RECORDS SHOWN start

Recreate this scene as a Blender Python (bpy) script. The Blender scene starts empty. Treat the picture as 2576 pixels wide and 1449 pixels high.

RECORDS SHOWN end
RECORDS SHOWN start

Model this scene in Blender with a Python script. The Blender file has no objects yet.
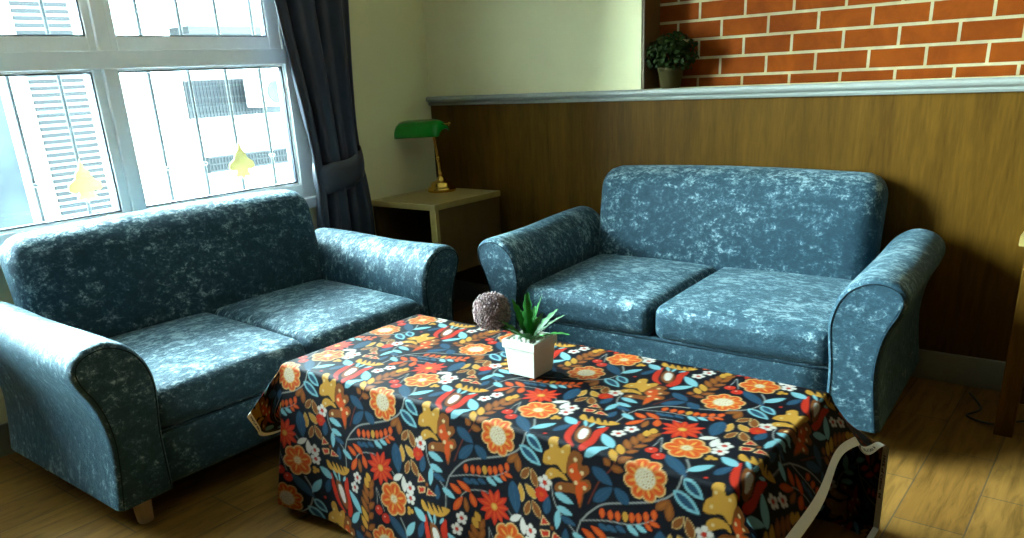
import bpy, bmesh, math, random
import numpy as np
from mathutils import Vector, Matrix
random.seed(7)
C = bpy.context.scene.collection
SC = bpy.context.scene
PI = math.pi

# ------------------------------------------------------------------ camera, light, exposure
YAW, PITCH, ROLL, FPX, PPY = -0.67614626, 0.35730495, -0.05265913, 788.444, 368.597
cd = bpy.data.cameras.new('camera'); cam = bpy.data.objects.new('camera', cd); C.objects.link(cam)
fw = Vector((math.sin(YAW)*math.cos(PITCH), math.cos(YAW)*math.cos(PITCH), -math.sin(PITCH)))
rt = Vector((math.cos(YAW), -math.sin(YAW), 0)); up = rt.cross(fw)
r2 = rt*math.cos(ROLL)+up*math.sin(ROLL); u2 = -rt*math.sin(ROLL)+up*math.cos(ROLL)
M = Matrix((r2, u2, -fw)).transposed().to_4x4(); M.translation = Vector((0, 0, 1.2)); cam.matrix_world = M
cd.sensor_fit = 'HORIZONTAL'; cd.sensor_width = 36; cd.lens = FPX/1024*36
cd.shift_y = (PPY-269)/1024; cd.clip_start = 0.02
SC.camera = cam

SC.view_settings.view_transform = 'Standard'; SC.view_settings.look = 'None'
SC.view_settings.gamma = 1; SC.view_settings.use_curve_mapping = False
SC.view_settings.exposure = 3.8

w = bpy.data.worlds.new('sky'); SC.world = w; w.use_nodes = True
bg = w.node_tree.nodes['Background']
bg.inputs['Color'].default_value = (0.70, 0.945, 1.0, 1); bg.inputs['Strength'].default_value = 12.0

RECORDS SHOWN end

## EXERCISE DETAILS
In the listing above, find the line with "Model this scene" and the line with "bg.inputs['Color'].default_value = (0.70, 0.945, 1.0, 1);". Copy exactly those two and every line between, without the pictures.

## FULL ANSWER
Model this scene in Blender with a Python script. The Blender file has no objects yet.
import bpy, bmesh, math, random
import numpy as np
from mathutils import Vector, Matrix
random.seed(7)
C = bpy.context.scene.collection
SC = bpy.context.scene
PI = math.pi

# ------------------------------------------------------------------ camera, light, exposure
YAW, PITCH, ROLL, FPX, PPY = -0.67614626, 0.35730495, -0.05265913, 788.444, 368.597
cd = bpy.data.cameras.new('camera'); cam = bpy.data.objects.new('camera', cd); C.objects.link(cam)
fw = Vector((math.sin(YAW)*math.cos(PITCH), math.cos(YAW)*math.cos(PITCH), -math.sin(PITCH)))
rt = Vector((math.cos(YAW), -math.sin(YAW), 0)); up = rt.cross(fw)
r2 = rt*math.cos(ROLL)+up*math.sin(ROLL); u2 = -rt*math.sin(ROLL)+up*math.cos(ROLL)
M = Matrix((r2, u2, -fw)).transposed().to_4x4(); M.translation = Vector((0, 0, 1.2)); cam.matrix_world = M
cd.sensor_fit = 'HORIZONTAL'; cd.sensor_width = 36; cd.lens = FPX/1024*36
cd.shift_y = (PPY-269)/1024; cd.clip_start = 0.02
SC.camera = cam

SC.view_settings.view_transform = 'Standard'; SC.view_settings.look = 'None'
SC.view_settings.gamma = 1; SC.view_settings.use_curve_mapping = False
SC.view_settings.exposure = 3.8

w = bpy.data.worlds.new('sky'); SC.world = w; w.use_nodes = True
bg = w.node_tree.nodes['Background']
bg.inputs['Color'].default_value = (0.70, 0.945, 1.0, 1); bg.inputs['Strength'].default_value = 12.0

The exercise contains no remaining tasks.